Required task =
Return each line of the material verbatim.
>>>
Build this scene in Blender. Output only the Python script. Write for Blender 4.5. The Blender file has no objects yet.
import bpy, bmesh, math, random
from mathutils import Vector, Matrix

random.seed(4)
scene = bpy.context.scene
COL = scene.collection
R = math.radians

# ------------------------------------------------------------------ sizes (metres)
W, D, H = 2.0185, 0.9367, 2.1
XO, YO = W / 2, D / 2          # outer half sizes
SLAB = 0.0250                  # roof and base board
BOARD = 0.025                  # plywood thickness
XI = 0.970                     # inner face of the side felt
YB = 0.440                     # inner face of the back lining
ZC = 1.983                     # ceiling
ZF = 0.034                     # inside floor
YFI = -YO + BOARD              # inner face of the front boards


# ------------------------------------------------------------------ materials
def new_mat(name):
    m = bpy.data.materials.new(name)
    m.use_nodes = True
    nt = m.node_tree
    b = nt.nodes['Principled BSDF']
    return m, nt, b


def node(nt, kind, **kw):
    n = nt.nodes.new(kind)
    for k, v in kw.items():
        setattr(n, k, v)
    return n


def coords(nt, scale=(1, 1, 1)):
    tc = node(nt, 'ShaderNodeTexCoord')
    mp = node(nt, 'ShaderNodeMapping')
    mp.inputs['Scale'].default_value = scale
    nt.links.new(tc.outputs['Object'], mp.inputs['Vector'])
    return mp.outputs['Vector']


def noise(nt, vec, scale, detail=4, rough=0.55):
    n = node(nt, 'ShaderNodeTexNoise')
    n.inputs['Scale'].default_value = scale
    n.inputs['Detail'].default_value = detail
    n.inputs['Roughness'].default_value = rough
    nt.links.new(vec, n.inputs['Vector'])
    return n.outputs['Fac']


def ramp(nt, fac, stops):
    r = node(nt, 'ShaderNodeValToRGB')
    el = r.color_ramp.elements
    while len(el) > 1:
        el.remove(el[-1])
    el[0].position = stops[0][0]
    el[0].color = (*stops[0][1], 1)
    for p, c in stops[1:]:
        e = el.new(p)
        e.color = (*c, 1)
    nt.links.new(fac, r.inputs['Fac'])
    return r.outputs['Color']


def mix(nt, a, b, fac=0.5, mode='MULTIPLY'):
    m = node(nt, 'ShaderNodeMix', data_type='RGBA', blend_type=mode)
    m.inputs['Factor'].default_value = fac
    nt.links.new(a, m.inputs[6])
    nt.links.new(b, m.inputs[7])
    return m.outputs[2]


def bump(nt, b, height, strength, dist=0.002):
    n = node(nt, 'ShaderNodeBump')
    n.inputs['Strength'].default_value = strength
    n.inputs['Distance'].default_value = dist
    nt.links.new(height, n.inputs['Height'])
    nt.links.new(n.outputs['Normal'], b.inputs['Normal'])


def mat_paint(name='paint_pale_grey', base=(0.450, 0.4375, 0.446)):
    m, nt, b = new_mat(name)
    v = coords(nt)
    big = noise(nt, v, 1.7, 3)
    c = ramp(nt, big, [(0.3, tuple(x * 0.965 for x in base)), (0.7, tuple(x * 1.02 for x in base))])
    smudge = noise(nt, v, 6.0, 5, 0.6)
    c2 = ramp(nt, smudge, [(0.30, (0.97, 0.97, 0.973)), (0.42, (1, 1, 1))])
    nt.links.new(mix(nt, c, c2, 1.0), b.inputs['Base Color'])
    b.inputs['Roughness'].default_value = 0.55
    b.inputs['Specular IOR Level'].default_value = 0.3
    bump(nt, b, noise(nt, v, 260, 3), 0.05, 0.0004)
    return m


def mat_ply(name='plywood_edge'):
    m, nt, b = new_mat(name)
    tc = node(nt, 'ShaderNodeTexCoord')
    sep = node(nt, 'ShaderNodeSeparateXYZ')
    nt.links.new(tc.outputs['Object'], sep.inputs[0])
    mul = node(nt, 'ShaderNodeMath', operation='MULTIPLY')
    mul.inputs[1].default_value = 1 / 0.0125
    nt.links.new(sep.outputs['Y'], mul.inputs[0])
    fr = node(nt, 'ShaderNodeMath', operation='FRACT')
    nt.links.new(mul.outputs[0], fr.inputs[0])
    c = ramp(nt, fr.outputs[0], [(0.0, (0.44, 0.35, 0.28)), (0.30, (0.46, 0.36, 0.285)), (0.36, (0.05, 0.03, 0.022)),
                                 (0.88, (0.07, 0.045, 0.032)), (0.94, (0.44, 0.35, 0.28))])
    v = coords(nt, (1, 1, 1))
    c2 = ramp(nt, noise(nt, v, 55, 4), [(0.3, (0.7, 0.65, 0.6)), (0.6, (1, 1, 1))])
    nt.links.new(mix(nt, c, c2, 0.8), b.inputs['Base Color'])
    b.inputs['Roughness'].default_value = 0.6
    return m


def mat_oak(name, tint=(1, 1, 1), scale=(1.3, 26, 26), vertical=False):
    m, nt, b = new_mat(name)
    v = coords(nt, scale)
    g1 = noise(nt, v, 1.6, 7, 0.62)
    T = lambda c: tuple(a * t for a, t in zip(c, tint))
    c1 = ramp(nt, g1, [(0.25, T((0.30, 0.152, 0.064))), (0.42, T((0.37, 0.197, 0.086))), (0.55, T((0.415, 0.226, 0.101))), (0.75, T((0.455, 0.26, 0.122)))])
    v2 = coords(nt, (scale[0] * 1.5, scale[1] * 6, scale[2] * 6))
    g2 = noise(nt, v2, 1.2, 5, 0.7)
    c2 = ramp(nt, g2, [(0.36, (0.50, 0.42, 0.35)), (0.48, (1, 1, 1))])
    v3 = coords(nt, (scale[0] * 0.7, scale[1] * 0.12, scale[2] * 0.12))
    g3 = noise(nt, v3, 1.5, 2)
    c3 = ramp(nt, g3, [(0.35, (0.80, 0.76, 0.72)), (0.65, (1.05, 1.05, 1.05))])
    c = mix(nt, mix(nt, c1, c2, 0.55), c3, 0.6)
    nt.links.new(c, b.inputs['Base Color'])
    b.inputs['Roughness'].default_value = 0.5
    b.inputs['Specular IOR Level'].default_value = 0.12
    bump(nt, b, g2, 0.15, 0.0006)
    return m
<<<
Expected answer =
Build this scene in Blender. Output only the Python script. Write for Blender 4.5. The Blender file has no objects yet.
import bpy, bmesh, math, random
from mathutils import Vector, Matrix

random.seed(4)
scene = bpy.context.scene
COL = scene.collection
R = math.radians

# ------------------------------------------------------------------ sizes (metres)
W, D, H = 2.0185, 0.9367, 2.1
XO, YO = W / 2, D / 2          # outer half sizes
SLAB = 0.0250                  # roof and base board
BOARD = 0.025                  # plywood thickness
XI = 0.970                     # inner face of the side felt
YB = 0.440                     # inner face of the back lining
ZC = 1.983                     # ceiling
ZF = 0.034                     # inside floor
YFI = -YO + BOARD              # inner face of the front boards


# ------------------------------------------------------------------ materials
def new_mat(name):
    m = bpy.data.materials.new(name)
    m.use_nodes = True
    nt = m.node_tree
    b = nt.nodes['Principled BSDF']
    return m, nt, b


def node(nt, kind, **kw):
    n = nt.nodes.new(kind)
    for k, v in kw.items():
        setattr(n, k, v)
    return n


def coords(nt, scale=(1, 1, 1)):
    tc = node(nt, 'ShaderNodeTexCoord')
    mp = node(nt, 'ShaderNodeMapping')
    mp.inputs['Scale'].default_value = scale
    nt.links.new(tc.outputs['Object'], mp.inputs['Vector'])
    return mp.outputs['Vector']


def noise(nt, vec, scale, detail=4, rough=0.55):
    n = node(nt, 'ShaderNodeTexNoise')
    n.inputs['Scale'].default_value = scale
    n.inputs['Detail'].default_value = detail
    n.inputs['Roughness'].default_value = rough
    nt.links.new(vec, n.inputs['Vector'])
    return n.outputs['Fac']


def ramp(nt, fac, stops):
    r = node(nt, 'ShaderNodeValToRGB')
    el = r.color_ramp.elements
    while len(el) > 1:
        el.remove(el[-1])
    el[0].position = stops[0][0]
    el[0].color = (*stops[0][1], 1)
    for p, c in stops[1:]:
        e = el.new(p)
        e.color = (*c, 1)
    nt.links.new(fac, r.inputs['Fac'])
    return r.outputs['Color']


def mix(nt, a, b, fac=0.5, mode='MULTIPLY'):
    m = node(nt, 'ShaderNodeMix', data_type='RGBA', blend_type=mode)
    m.inputs['Factor'].default_value = fac
    nt.links.new(a, m.inputs[6])
    nt.links.new(b, m.inputs[7])
    return m.outputs[2]


def bump(nt, b, height, strength, dist=0.002):
    n = node(nt, 'ShaderNodeBump')
    n.inputs['Strength'].default_value = strength
    n.inputs['Distance'].default_value = dist
    nt.links.new(height, n.inputs['Height'])
    nt.links.new(n.outputs['Normal'], b.inputs['Normal'])


def mat_paint(name='paint_pale_grey', base=(0.450, 0.4375, 0.446)):
    m, nt, b = new_mat(name)
    v = coords(nt)
    big = noise(nt, v, 1.7, 3)
    c = ramp(nt, big, [(0.3, tuple(x * 0.965 for x in base)), (0.7, tuple(x * 1.02 for x in base))])
    smudge = noise(nt, v, 6.0, 5, 0.6)
    c2 = ramp(nt, smudge, [(0.30, (0.97, 0.97, 0.973)), (0.42, (1, 1, 1))])
    nt.links.new(mix(nt, c, c2, 1.0), b.inputs['Base Color'])
    b.inputs['Roughness'].default_value = 0.55
    b.inputs['Specular IOR Level'].default_value = 0.3
    bump(nt, b, noise(nt, v, 260, 3), 0.05, 0.0004)
    return m


def mat_ply(name='plywood_edge'):
    m, nt, b = new_mat(name)
    tc = node(nt, 'ShaderNodeTexCoord')
    sep = node(nt, 'ShaderNodeSeparateXYZ')
    nt.links.new(tc.outputs['Object'], sep.inputs[0])
    mul = node(nt, 'ShaderNodeMath', operation='MULTIPLY')
    mul.inputs[1].default_value = 1 / 0.0125
    nt.links.new(sep.outputs['Y'], mul.inputs[0])
    fr = node(nt, 'ShaderNodeMath', operation='FRACT')
    nt.links.new(mul.outputs[0], fr.inputs[0])
    c = ramp(nt, fr.outputs[0], [(0.0, (0.44, 0.35, 0.28)), (0.30, (0.46, 0.36, 0.285)), (0.36, (0.05, 0.03, 0.022)),
                                 (0.88, (0.07, 0.045, 0.032)), (0.94, (0.44, 0.35, 0.28))])
    v = coords(nt, (1, 1, 1))
    c2 = ramp(nt, noise(nt, v, 55, 4), [(0.3, (0.7, 0.65, 0.6)), (0.6, (1, 1, 1))])
    nt.links.new(mix(nt, c, c2, 0.8), b.inputs['Base Color'])
    b.inputs['Roughness'].default_value = 0.6
    return m


def mat_oak(name, tint=(1, 1, 1), scale=(1.3, 26, 26), vertical=False):
    m, nt, b = new_mat(name)
    v = coords(nt, scale)
    g1 = noise(nt, v, 1.6, 7, 0.62)
    T = lambda c: tuple(a * t for a, t in zip(c, tint))
    c1 = ramp(nt, g1, [(0.25, T((0.30, 0.152, 0.064))), (0.42, T((0.37, 0.197, 0.086))), (0.55, T((0.415, 0.226, 0.101))), (0.75, T((0.455, 0.26, 0.122)))])
    v2 = coords(nt, (scale[0] * 1.5, scale[1] * 6, scale[2] * 6))
    g2 = noise(nt, v2, 1.2, 5, 0.7)
    c2 = ramp(nt, g2, [(0.36, (0.50, 0.42, 0.35)), (0.48, (1, 1, 1))])
    v3 = coords(nt, (scale[0] * 0.7, scale[1] * 0.12, scale[2] * 0.12))
    g3 = noise(nt, v3, 1.5, 2)
    c3 = ramp(nt, g3, [(0.35, (0.80, 0.76, 0.72)), (0.65, (1.05, 1.05, 1.05))])
    c = mix(nt, mix(nt, c1, c2, 0.55), c3, 0.6)
    nt.links.new(c, b.inputs['Base Color'])
    b.inputs['Roughness'].default_value = 0.5
    b.inputs['Specular IOR Level'].default_value = 0.12
    bump(nt, b, g2, 0.15, 0.0006)
    return m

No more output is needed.